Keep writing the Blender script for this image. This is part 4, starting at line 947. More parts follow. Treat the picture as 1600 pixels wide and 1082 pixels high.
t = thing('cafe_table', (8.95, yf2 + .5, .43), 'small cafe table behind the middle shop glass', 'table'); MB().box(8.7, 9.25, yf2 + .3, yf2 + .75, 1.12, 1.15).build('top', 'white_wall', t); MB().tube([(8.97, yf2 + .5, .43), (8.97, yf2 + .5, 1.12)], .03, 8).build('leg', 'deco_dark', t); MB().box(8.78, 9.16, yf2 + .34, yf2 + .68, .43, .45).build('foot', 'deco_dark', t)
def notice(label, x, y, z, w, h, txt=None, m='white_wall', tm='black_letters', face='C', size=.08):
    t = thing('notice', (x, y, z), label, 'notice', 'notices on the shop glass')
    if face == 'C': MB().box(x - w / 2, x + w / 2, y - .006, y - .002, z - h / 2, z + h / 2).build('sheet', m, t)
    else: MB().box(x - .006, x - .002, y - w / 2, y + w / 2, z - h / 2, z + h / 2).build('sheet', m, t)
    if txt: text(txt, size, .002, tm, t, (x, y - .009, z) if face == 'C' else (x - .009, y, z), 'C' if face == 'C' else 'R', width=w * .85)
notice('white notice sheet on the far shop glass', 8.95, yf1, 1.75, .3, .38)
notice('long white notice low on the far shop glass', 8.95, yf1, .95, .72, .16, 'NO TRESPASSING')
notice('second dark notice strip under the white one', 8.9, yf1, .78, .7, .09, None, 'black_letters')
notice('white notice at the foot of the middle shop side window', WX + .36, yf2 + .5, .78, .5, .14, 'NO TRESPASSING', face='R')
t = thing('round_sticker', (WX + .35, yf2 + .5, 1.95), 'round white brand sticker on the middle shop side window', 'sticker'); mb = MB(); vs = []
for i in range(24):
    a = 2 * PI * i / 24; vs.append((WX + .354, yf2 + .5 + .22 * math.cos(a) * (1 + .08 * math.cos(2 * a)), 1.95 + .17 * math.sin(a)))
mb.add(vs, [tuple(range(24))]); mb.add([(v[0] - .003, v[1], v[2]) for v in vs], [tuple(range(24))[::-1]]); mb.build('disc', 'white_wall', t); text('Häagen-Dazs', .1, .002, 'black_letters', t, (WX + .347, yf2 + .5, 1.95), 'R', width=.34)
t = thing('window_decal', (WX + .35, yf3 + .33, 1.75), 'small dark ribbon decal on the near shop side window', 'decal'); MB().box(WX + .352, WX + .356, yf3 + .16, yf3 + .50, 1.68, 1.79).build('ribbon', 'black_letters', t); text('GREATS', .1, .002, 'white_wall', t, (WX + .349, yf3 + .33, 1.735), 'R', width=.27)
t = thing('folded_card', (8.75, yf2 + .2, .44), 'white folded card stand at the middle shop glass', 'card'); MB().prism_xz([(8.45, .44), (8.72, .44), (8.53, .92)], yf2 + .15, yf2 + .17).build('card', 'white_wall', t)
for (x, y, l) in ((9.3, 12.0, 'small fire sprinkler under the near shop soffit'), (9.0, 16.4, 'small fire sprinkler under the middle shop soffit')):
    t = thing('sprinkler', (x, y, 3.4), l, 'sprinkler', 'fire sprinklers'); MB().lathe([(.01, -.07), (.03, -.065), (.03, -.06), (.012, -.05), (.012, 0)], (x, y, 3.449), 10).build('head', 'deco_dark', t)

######

Print out the whole listing exactly as it appears.

Keep writing the Blender script for this image. This is part 4, starting at line 947. More parts follow. Treat the picture as 1600 pixels wide and 1082 pixels high.
t = thing('cafe_table', (8.95, yf2 + .5, .43), 'small cafe table behind the middle shop glass', 'table'); MB().box(8.7, 9.25, yf2 + .3, yf2 + .75, 1.12, 1.15).build('top', 'white_wall', t); MB().tube([(8.97, yf2 + .5, .43), (8.97, yf2 + .5, 1.12)], .03, 8).build('leg', 'deco_dark', t); MB().box(8.78, 9.16, yf2 + .34, yf2 + .68, .43, .45).build('foot', 'deco_dark', t)
def notice(label, x, y, z, w, h, txt=None, m='white_wall', tm='black_letters', face='C', size=.08):
    t = thing('notice', (x, y, z), label, 'notice', 'notices on the shop glass')
    if face == 'C': MB().box(x - w / 2, x + w / 2, y - .006, y - .002, z - h / 2, z + h / 2).build('sheet', m, t)
    else: MB().box(x - .006, x - .002, y - w / 2, y + w / 2, z - h / 2, z + h / 2).build('sheet', m, t)
    if txt: text(txt, size, .002, tm, t, (x, y - .009, z) if face == 'C' else (x - .009, y, z), 'C' if face == 'C' else 'R', width=w * .85)
notice('white notice sheet on the far shop glass', 8.95, yf1, 1.75, .3, .38)
notice('long white notice low on the far shop glass', 8.95, yf1, .95, .72, .16, 'NO TRESPASSING')
notice('second dark notice strip under the white one', 8.9, yf1, .78, .7, .09, None, 'black_letters')
notice('white notice at the foot of the middle shop side window', WX + .36, yf2 + .5, .78, .5, .14, 'NO TRESPASSING', face='R')
t = thing('round_sticker', (WX + .35, yf2 + .5, 1.95), 'round white brand sticker on the middle shop side window', 'sticker'); mb = MB(); vs = []
for i in range(24):
    a = 2 * PI * i / 24; vs.append((WX + .354, yf2 + .5 + .22 * math.cos(a) * (1 + .08 * math.cos(2 * a)), 1.95 + .17 * math.sin(a)))
mb.add(vs, [tuple(range(24))]); mb.add([(v[0] - .003, v[1], v[2]) for v in vs], [tuple(range(24))[::-1]]); mb.build('disc', 'white_wall', t); text('Häagen-Dazs', .1, .002, 'black_letters', t, (WX + .347, yf2 + .5, 1.95), 'R', width=.34)
t = thing('window_decal', (WX + .35, yf3 + .33, 1.75), 'small dark ribbon decal on the near shop side window', 'decal'); MB().box(WX + .352, WX + .356, yf3 + .16, yf3 + .50, 1.68, 1.79).build('ribbon', 'black_letters', t); text('GREATS', .1, .002, 'white_wall', t, (WX + .349, yf3 + .33, 1.735), 'R', width=.27)
t = thing('folded_card', (8.75, yf2 + .2, .44), 'white folded card stand at the middle shop glass', 'card'); MB().prism_xz([(8.45, .44), (8.72, .44), (8.53, .92)], yf2 + .15, yf2 + .17).build('card', 'white_wall', t)
for (x, y, l) in ((9.3, 12.0, 'small fire sprinkler under the near shop soffit'), (9.0, 16.4, 'small fire sprinkler under the middle shop soffit')):
    t = thing('sprinkler', (x, y, 3.4), l, 'sprinkler', 'fire sprinklers'); MB().lathe([(.01, -.07), (.03, -.065), (.03, -.06), (.012, -.05), (.012, 0)], (x, y, 3.449), 10).build('head', 'deco_dark', t)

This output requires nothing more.